Description d'un combat

Publié Mercredi 27 janvier 2010

Samedi 7 février 2009. J’étais au Théâtre de la ville (à Paris), pour assister au spectacle Turba de Maguy Marin (à la MC2 du 9 au 11 février 2010) dont Jean-Emmanuel Denave, journaliste danse au PB Lyon, pense le plus grand bien. Pour ma part, il fut très difficile de me faire un avis tant la représentation de ce samedi fut étrange et déroutante.
Dans l’ensemble, le public du Théâtre de la ville, réputé exigeant et habitué à découvrir des propositions hors normes, n’a pas du tout adhéré à ce fameux Turba.

Je suis donc arrivé le samedi pour la dernière, après une série de quatre dates où les spectateurs montraient leur mécontentement avec fracas (soupirs exagérés, toussotements pas très naturels, voire protestations plus ou moins marmonnées avant de quitter la salle). Maguy Marin, en toute logique, était sous pression. Peut-être trop, car le samedi, elle n’a pas supporté qu’après trente minutes de spectacle chahutées (les protestations se faisant de plus en plus vives, mélangées à des rires nerveux), un spectateur, visiblement plus excédé que la moyenne, décide de s’aventurer sur la scène pour esquisser un mouvement de danse (le spectacle, quasi immobile, ne comporte pas de chorégraphie à proprement parler, ce qui en a déstabilisé plus d’un). Le personnel du théâtre a alors procédé à l’évacuation du fauteur de trouble, épaulé par un des interprètes de Maguy Marin qui est littéralement sorti de scène pour se jeter sur l’homme en question, qui finira au sol. Les lumières se sont alors rallumées, et Maguy Marin, outrée, a demandé l’annulation de la représentation, en dénonçant des conditions impossibles pour poursuivre. Avant de se raviser cinq minutes plus tard, visiblement bien conseillée, en exhortant alors les spectateurs dérangés par sa proposition à sortir pour terminer correctement la représentation. Moment surréaliste qui a convaincu la grande majorité de l’assistance de rester dans la salle, soit pour finir le spectacle, soit tout simplement pour voir comment tout ça allait se terminer…

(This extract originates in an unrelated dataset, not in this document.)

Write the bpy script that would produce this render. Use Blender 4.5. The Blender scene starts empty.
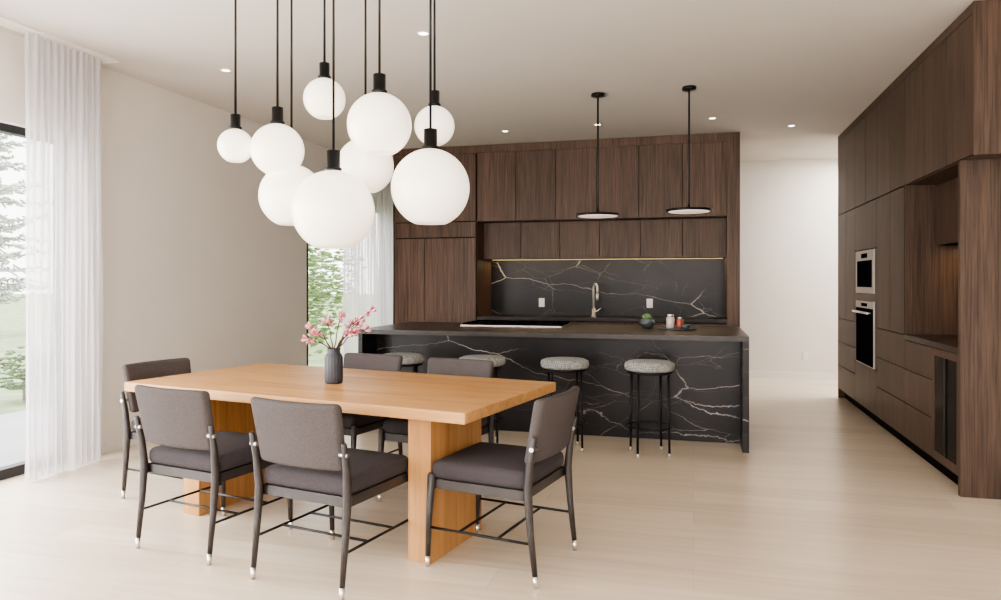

Finalement, que retenir de cette soirée ? En elle-même, pas grand-chose. On ne peut que regretter la réaction de Maguy Marin, excessive, et surtout celle de son interprète, d’une violence extrême ; même si on arrive humainement à les comprendre. Pourtant, cet incident révèle l’incompréhension manifeste régnant quelques fois entre artistes et public, les premiers présentant au second leurs œuvres sans véritable retour ni échange. C’est ainsi, c’est à prendre ou à laisser, si vous n’aimez pas, prière de garder vos critiques pour vous (on constate aussi au PB que la critique n’est pas toujours appréciée par certains artistes, qui nous le font très bien ressentir avec leurs « quelle est votre légitimité ? » ou « vous n’avez vraiment rien compris »). Pourtant, le public n’est pas passif, bien au contraire, et aussi condamnables soient certaines de ses réactions (il n'est bien évidement pas du tout ici question de défendre la réaction outrancière du spectateur en question), on ne peut reprocher à des êtres humains de manifester des réactions humaines. Il n’y a pas si longtemps encore, les spectateurs venaient au théâtre avec des tomates pourries… Proposer un spectacle, c’est se mettre en danger, et risquer ainsi que son propos ne soit pas reçu ou mal interprété (car je ne suis pas convaincu que le but de Maguy Marin soit de choquer). Est-ce une raison pour tant de violence ? (heureusement que la chorégraphe s’est ravisée après sa demande d’annulation, car sinon la situation aurait été encore plus brutale.)


J’irai donc revoir Turba à la MC2, en espérant pouvoir suivre la représentation dans son intégralité sans assister à une baston devant la scène. Ce sera sûrement le cas, car la MC2, devançant les critiques possibles des amateurs de danse, a classé ce spectacle dans une nouvelle catégorie, sûrement inventée juste pour lui : les indisciplinés. Spectateurs, vous voilà prévenus !

NB : Le titre de ce billet est simplement le nom du dernier spectacle de Maguy Marin, présenté cet été à Avignon. Un titre qui va bien avec ce récit, non ?!